Monday, Apr. 10, 1972

The Savior

Prime Minister Dom Mintoff was hailed as "Is-Salvatur ta' Malta' (Malta's savior) last week as he returned home to a celebration with waving flags, palm fronds and giant portraits of himself. Even Mintoff's enemies had to agree with his boast that he had won a "great victory." After nine months of will-he-or-won't-he negotiations with Britain, he had finally signed an agreement extending for another seven years Britain's right to use Malta as a naval base. Mintoff did not get the $72 million in annual rent that he had originally demanded, but he did get a handsome $36.4 million--about three times what Malta received before Mintoff started setting deadlines for British withdrawal.

The real hero was Italy's ambassador in London, Raimondo Manzini, who helped to arrange a new formula under which Italy, West Germany, Belgium, The Netherlands and the U.S. will share with Britain the rental costs of the British base on Malta. Other NATO powers will not be able to use the island--unless, of course, they are prepared to part with additional baksheesh--but they at least won Mintoff's guarantee that Malta will not provide military facilities for members of the Warsaw Pact.

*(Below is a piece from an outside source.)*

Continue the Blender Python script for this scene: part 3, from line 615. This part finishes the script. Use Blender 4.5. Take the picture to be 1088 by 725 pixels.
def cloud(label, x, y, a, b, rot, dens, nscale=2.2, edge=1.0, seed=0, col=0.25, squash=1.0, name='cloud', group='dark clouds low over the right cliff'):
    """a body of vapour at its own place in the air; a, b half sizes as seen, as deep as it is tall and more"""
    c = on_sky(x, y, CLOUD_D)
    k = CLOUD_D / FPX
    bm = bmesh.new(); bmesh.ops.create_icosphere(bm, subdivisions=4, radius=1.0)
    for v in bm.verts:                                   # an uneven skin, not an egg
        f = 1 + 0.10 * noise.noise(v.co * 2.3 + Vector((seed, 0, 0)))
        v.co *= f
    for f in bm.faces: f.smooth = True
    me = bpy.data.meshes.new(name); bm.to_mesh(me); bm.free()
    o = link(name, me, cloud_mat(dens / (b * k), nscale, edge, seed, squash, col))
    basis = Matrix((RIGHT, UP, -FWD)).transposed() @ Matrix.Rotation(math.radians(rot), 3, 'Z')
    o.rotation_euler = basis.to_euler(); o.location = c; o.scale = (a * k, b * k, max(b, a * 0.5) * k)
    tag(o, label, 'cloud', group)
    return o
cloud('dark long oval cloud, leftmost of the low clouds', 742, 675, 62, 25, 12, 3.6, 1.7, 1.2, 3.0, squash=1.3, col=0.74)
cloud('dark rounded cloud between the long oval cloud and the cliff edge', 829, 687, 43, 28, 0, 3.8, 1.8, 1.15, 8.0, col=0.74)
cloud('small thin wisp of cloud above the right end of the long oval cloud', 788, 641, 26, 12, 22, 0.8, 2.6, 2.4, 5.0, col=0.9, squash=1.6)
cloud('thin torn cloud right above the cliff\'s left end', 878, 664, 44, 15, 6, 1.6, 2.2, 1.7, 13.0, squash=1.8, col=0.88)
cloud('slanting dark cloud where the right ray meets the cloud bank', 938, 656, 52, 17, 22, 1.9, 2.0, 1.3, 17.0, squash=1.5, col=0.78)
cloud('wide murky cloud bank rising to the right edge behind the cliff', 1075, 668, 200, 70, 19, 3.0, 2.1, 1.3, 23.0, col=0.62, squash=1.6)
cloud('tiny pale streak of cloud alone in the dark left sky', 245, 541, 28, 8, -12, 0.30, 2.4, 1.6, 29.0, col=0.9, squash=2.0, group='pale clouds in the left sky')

Manzini had made a bet of a bottle of champagne with Lord Carrington, the British Defense Minister, that a settlement would be reached. Manzini collected his bottle, but the price of the new agreement to his government will run to more than $50 million over the next seven years. Last week at the signing ceremony in London, glasses of champagne were duly raised in a toast to the successful completion of the negotiations; Lord Carrington left his glass untouched.

As for the victorious Mintoff, he tossed off a few angry words about British "settlers" (i.e., residents) on Malta, and then flew off to Peking. There he intended to discuss "diplomatic and economic matters," presumably meaning foreign aid.